Appeal number:  TC/2015/02693

 

Application to reinstate appeal against penalties for evasion of customs and excise duties – appeal struck out for failure to comply with Tribunal directions and an “unless order” – application refused

 

 

FIRST-TIER TRIBUNAL

TAX CHAMBER

 

 

 

 

OMAR BARAKAT

Appellant

 

 

 

 

- and -

 

 

 

 

 

THE COMMISSIONERS FOR HER MAJESTY’S

Respondents

 

REVENUE AND CUSTOMS

 

 

 

 

TRIBUNAL JUDGE: THOMAS SCOTT

 

 

 

 

The Tribunal determined the appeal on 29 March 2016 without a hearing under the provisions of Rule 26 of the Tribunal Procedure (First-tier Tribunal) (Tax Chamber) Rules 2009 (default paper cases) having first read the Notice of Appeal dated 14 April 2015, HMRC’s Statement of Case dated 2 July 2015, the Appellant’s application for reinstatement of his appeal dated 6 November 2015, and HMRC’s submissions in respect of that application submitted on 26 February 2016.

 

 

 

 

 

 

 

© CROWN COPYRIGHT 2016

 


DECISION

 

Introduction

1.             Mr Barakat applied for reinstatement of his appeal against HMRC’s decision to impose civil evasion penalties of £1,257 in respect of customs duty, excise duty and VAT.

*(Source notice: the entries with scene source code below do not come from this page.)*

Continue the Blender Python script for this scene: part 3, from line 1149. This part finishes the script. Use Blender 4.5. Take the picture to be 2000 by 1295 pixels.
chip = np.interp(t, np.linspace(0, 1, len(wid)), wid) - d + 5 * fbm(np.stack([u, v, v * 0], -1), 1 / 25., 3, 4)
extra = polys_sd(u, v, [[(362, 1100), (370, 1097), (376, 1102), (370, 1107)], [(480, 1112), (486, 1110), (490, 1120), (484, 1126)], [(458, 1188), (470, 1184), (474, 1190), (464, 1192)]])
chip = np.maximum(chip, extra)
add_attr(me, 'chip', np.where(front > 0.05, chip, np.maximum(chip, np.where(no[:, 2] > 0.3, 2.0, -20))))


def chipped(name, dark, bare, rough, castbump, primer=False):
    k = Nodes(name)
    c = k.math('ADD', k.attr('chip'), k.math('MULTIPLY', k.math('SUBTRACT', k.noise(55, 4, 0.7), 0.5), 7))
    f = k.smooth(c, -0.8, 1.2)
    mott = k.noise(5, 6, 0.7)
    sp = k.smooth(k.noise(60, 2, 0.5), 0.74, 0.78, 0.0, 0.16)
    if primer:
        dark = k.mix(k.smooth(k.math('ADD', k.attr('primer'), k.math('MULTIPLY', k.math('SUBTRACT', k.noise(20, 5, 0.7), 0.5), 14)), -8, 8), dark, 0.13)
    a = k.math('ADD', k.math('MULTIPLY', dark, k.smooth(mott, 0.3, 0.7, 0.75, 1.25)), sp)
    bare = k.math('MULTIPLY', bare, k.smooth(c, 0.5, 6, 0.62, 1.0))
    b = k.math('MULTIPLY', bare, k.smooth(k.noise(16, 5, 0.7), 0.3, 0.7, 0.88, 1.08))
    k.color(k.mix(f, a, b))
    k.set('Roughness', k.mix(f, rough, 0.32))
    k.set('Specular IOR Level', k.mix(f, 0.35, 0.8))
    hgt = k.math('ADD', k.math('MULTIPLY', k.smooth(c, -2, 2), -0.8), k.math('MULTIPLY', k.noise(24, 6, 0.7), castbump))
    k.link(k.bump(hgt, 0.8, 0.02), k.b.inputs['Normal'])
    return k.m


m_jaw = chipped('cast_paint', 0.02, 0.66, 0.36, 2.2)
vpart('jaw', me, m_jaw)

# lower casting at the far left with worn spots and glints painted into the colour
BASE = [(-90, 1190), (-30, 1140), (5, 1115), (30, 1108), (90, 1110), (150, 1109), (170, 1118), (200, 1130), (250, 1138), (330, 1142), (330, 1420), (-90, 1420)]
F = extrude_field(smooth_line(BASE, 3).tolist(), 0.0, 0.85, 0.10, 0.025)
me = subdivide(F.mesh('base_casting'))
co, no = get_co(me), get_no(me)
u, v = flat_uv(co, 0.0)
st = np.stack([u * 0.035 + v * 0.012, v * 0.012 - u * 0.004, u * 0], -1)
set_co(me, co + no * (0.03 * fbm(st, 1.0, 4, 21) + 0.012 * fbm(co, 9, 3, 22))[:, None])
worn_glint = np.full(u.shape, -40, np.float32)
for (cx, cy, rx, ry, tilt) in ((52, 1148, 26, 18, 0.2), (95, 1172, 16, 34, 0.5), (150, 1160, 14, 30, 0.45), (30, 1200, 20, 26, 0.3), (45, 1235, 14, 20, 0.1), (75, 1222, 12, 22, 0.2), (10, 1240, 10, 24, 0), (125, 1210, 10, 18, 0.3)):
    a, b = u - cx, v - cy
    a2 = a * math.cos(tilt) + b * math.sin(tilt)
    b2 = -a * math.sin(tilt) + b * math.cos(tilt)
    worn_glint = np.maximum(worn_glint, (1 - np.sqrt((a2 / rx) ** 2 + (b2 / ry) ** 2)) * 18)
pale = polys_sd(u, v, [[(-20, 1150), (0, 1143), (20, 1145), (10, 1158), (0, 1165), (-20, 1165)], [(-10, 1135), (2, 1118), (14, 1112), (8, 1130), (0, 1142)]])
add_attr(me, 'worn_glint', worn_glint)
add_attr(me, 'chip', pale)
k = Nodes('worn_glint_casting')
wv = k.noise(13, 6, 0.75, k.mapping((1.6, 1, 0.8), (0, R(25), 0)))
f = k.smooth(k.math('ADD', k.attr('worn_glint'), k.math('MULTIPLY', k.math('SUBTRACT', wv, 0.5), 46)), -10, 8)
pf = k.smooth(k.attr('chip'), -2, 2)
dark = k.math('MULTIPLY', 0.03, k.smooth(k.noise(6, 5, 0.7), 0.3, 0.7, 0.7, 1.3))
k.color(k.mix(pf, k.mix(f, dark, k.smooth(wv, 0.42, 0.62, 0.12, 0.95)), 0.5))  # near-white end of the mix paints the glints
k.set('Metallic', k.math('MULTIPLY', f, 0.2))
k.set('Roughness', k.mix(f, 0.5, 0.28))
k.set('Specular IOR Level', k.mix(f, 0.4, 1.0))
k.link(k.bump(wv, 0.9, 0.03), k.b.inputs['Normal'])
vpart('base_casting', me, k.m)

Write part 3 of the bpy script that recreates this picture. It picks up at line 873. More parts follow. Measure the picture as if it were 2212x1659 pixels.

2.             The appeal had been struck out by the tribunal following Mr Barakat’s failure to comply with tribunal directions and subsequent failure to respond to an “unless order”.

Legislation

3.             Section 8(1) of the Finance Act 1994 provides that HMRC may issue penalties, equivalent to the amount of duty evaded, where a person has evaded excise duty by conduct involving dishonesty.

4.             Section 25(1) of the Finance Act 2003 provides that HMRC may issue penalties, equivalent to the amount of duty evaded, where a person has evaded customs duty by conduct involving dishonesty.

Background

5.             By a decision notified to Mr Barakat on 27 January 2015, HMRC imposed on him penalties amounting in aggregate to £1,257.  The penalties related to the evasion of excise and customs duties by conduct involving dishonesty.

6.             The evasion of duties arose in respect of cigarettes and shisha tobacco in the possession of Mr Barakat when he arrived at Manchester airport on 15 April 2014 having flown in from Dubai.  Mr Barakat was stopped and searched by a border officer when he attempted to leave through the green “nothing to declare” channel.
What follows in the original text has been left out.